#### WRITTEN REQUEST
Print the whole listing exactly.

#### SOURCE DATA
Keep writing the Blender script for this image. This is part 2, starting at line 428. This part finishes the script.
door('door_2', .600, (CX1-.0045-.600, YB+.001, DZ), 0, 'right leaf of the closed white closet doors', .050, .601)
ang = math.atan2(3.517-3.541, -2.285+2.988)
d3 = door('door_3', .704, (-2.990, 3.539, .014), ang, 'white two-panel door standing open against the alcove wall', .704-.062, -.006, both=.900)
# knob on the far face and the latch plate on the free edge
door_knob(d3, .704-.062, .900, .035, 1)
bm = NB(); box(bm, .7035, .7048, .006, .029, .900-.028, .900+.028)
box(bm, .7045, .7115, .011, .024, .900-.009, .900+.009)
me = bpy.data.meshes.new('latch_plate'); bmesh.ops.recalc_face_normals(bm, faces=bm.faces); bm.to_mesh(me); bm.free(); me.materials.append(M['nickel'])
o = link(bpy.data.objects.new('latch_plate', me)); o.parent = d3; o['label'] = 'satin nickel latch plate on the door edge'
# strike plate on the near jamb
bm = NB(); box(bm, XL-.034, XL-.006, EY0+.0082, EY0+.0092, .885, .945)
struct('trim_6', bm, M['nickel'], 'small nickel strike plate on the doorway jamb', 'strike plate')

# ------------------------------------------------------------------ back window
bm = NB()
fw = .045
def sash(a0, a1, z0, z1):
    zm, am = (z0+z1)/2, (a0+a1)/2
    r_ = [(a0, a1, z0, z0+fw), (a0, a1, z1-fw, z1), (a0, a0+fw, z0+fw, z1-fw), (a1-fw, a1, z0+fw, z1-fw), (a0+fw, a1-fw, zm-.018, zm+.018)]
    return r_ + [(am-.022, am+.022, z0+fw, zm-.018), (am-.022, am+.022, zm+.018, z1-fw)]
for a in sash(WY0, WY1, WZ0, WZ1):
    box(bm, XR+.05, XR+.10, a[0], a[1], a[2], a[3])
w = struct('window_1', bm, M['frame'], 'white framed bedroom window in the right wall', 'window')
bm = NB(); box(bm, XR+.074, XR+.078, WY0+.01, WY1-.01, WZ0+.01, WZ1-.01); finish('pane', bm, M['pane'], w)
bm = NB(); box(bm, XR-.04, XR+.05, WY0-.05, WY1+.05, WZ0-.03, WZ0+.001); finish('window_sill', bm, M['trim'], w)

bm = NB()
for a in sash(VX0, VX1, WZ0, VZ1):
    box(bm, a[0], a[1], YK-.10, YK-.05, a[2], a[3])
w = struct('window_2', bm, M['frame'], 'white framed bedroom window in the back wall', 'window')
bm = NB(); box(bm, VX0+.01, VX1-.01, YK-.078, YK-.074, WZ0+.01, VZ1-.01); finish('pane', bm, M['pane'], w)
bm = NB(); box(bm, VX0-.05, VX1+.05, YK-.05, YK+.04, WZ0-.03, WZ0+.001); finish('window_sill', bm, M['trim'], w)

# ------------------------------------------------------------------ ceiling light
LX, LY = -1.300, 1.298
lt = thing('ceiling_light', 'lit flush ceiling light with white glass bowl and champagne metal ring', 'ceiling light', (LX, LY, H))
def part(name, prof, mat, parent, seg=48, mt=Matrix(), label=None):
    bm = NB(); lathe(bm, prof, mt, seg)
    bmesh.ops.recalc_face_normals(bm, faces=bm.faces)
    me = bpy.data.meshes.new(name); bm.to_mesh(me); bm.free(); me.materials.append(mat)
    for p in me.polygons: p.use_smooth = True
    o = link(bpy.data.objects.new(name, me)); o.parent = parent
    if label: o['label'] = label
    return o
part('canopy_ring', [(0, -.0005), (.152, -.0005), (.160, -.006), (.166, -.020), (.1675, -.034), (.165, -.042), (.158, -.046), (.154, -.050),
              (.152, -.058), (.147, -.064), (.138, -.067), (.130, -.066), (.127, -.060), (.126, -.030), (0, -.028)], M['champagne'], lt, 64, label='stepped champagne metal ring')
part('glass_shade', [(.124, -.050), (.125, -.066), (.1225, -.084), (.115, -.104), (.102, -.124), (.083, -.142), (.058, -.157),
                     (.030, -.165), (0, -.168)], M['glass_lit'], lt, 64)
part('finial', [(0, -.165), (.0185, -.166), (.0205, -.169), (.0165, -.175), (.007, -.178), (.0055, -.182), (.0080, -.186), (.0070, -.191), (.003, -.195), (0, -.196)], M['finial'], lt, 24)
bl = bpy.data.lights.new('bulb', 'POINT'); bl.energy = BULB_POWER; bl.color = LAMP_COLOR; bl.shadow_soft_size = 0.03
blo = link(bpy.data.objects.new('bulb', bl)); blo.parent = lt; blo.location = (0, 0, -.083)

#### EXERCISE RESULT
Keep writing the Blender script for this image. This is part 2, starting at line 428. This part finishes the script.
door('door_2', .600, (CX1-.0045-.600, YB+.001, DZ), 0, 'right leaf of the closed white closet doors', .050, .601)
ang = math.atan2(3.517-3.541, -2.285+2.988)
d3 = door('door_3', .704, (-2.990, 3.539, .014), ang, 'white two-panel door standing open against the alcove wall', .704-.062, -.006, both=.900)
# knob on the far face and the latch plate on the free edge
door_knob(d3, .704-.062, .900, .035, 1)
bm = NB(); box(bm, .7035, .7048, .006, .029, .900-.028, .900+.028)
box(bm, .7045, .7115, .011, .024, .900-.009, .900+.009)
me = bpy.data.meshes.new('latch_plate'); bmesh.ops.recalc_face_normals(bm, faces=bm.faces); bm.to_mesh(me); bm.free(); me.materials.append(M['nickel'])
o = link(bpy.data.objects.new('latch_plate', me)); o.parent = d3; o['label'] = 'satin nickel latch plate on the door edge'
# strike plate on the near jamb
bm = NB(); box(bm, XL-.034, XL-.006, EY0+.0082, EY0+.0092, .885, .945)
struct('trim_6', bm, M['nickel'], 'small nickel strike plate on the doorway jamb', 'strike plate')

# ------------------------------------------------------------------ back window
bm = NB()
fw = .045
def sash(a0, a1, z0, z1):
    zm, am = (z0+z1)/2, (a0+a1)/2
    r_ = [(a0, a1, z0, z0+fw), (a0, a1, z1-fw, z1), (a0, a0+fw, z0+fw, z1-fw), (a1-fw, a1, z0+fw, z1-fw), (a0+fw, a1-fw, zm-.018, zm+.018)]
    return r_ + [(am-.022, am+.022, z0+fw, zm-.018), (am-.022, am+.022, zm+.018, z1-fw)]
for a in sash(WY0, WY1, WZ0, WZ1):
    box(bm, XR+.05, XR+.10, a[0], a[1], a[2], a[3])
w = struct('window_1', bm, M['frame'], 'white framed bedroom window in the right wall', 'window')
bm = NB(); box(bm, XR+.074, XR+.078, WY0+.01, WY1-.01, WZ0+.01, WZ1-.01); finish('pane', bm, M['pane'], w)
bm = NB(); box(bm, XR-.04, XR+.05, WY0-.05, WY1+.05, WZ0-.03, WZ0+.001); finish('window_sill', bm, M['trim'], w)

bm = NB()
for a in sash(VX0, VX1, WZ0, VZ1):
    box(bm, a[0], a[1], YK-.10, YK-.05, a[2], a[3])
w = struct('window_2', bm, M['frame'], 'white framed bedroom window in the back wall', 'window')
bm = NB(); box(bm, VX0+.01, VX1-.01, YK-.078, YK-.074, WZ0+.01, VZ1-.01); finish('pane', bm, M['pane'], w)
bm = NB(); box(bm, VX0-.05, VX1+.05, YK-.05, YK+.04, WZ0-.03, WZ0+.001); finish('window_sill', bm, M['trim'], w)

# ------------------------------------------------------------------ ceiling light
LX, LY = -1.300, 1.298
lt = thing('ceiling_light', 'lit flush ceiling light with white glass bowl and champagne metal ring', 'ceiling light', (LX, LY, H))
def part(name, prof, mat, parent, seg=48, mt=Matrix(), label=None):
    bm = NB(); lathe(bm, prof, mt, seg)
    bmesh.ops.recalc_face_normals(bm, faces=bm.faces)
    me = bpy.data.meshes.new(name); bm.to_mesh(me); bm.free(); me.materials.append(mat)
    for p in me.polygons: p.use_smooth = True
    o = link(bpy.data.objects.new(name, me)); o.parent = parent
    if label: o['label'] = label
    return o
part('canopy_ring', [(0, -.0005), (.152, -.0005), (.160, -.006), (.166, -.020), (.1675, -.034), (.165, -.042), (.158, -.046), (.154, -.050),
              (.152, -.058), (.147, -.064), (.138, -.067), (.130, -.066), (.127, -.060), (.126, -.030), (0, -.028)], M['champagne'], lt, 64, label='stepped champagne metal ring')
part('glass_shade', [(.124, -.050), (.125, -.066), (.1225, -.084), (.115, -.104), (.102, -.124), (.083, -.142), (.058, -.157),
                     (.030, -.165), (0, -.168)], M['glass_lit'], lt, 64)
part('finial', [(0, -.165), (.0185, -.166), (.0205, -.169), (.0165, -.175), (.007, -.178), (.0055, -.182), (.0080, -.186), (.0070, -.191), (.003, -.195), (0, -.196)], M['finial'], lt, 24)
bl = bpy.data.lights.new('bulb', 'POINT'); bl.energy = BULB_POWER; bl.color = LAMP_COLOR; bl.shadow_soft_size = 0.03
blo = link(bpy.data.objects.new('bulb', bl)); blo.parent = lt; blo.location = (0, 0, -.083)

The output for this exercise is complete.